Ora una curiosità. Nel calcio è difficilissimo paragonare annate ed ere calcistiche diverse, ma se Nicola Mingazzini si dovesse rivedere in un giocatore della rosa attuale dello Spezia, in chi si rivedrebbe?

«È difficile. Io ero un corridore, un giocatore più di quantità che di qualità. Ora la mediana dello Spezia è munita di doti tecniche importanti. Diciamo che per il ruolo in campo ti direi Matteo Ricci, anche se per caratteristiche no, siamo diversi: lui ha sicuramente più qualità e visione di gioco rispetto a me, che avevo, forse, più intensità e forza fisica».
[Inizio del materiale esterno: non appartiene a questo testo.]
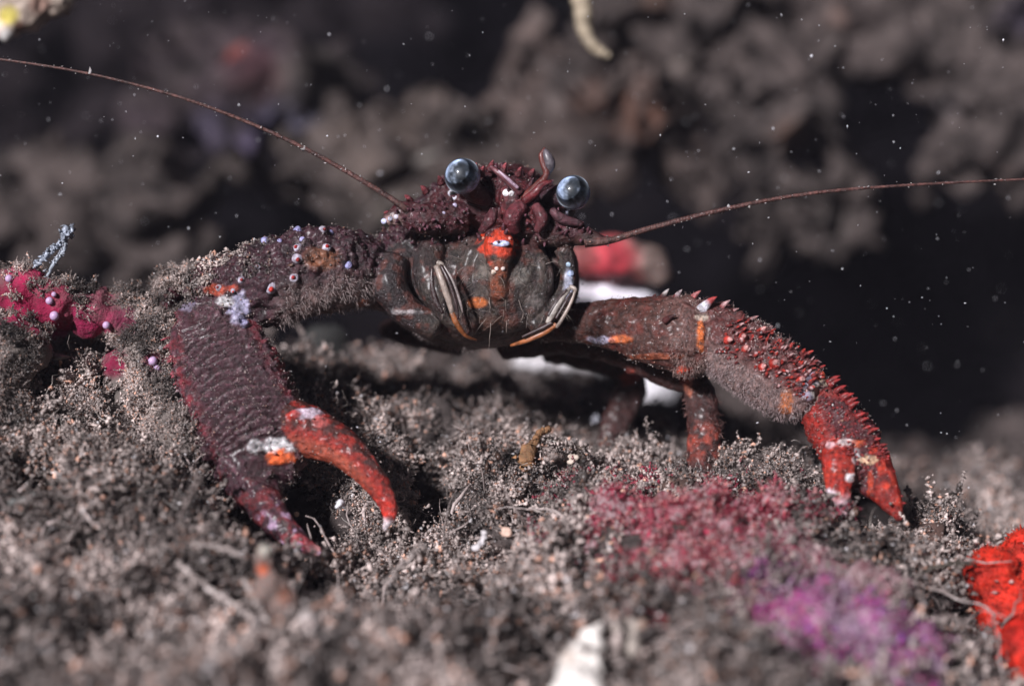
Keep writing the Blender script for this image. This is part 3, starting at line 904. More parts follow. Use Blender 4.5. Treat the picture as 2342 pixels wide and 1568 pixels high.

Dulcis in fundo, il tuo nuovo ruolo dirigenziale. Com’è stare dietro una scrivania? Ti manca il prato verde?

«Ci si fa l’abitudine. Avevo maturato l’idea di smettere già un annetto prima. Fisicamente e mentalmente devi avere ancora voglia tutti i giorni di spingere al massimo ed il tuo fisico deve sottostare a questi ritmi. Ed il mio fisico era arrivato a fine corsa. Piano piano, successivamente, capisci cosa vuoi fare: io ho avuto la fortuna di iniziare questo percorso con Angelozzi e poi l’opportunità, quest’anno, di venire a Sassuolo. È una realtà importante, dove si lavora in maniera molto professionale: sono estremamente contento di quello che sto facendo. Certo, diciamo però che a lasciare il centro del campo non si fa l’abitudine: si avrebbe sempre voglia di vivere lo spogliatoio, di calcare l’erba; poi, però, uno cresce e capisce cosa vuole fare da grande».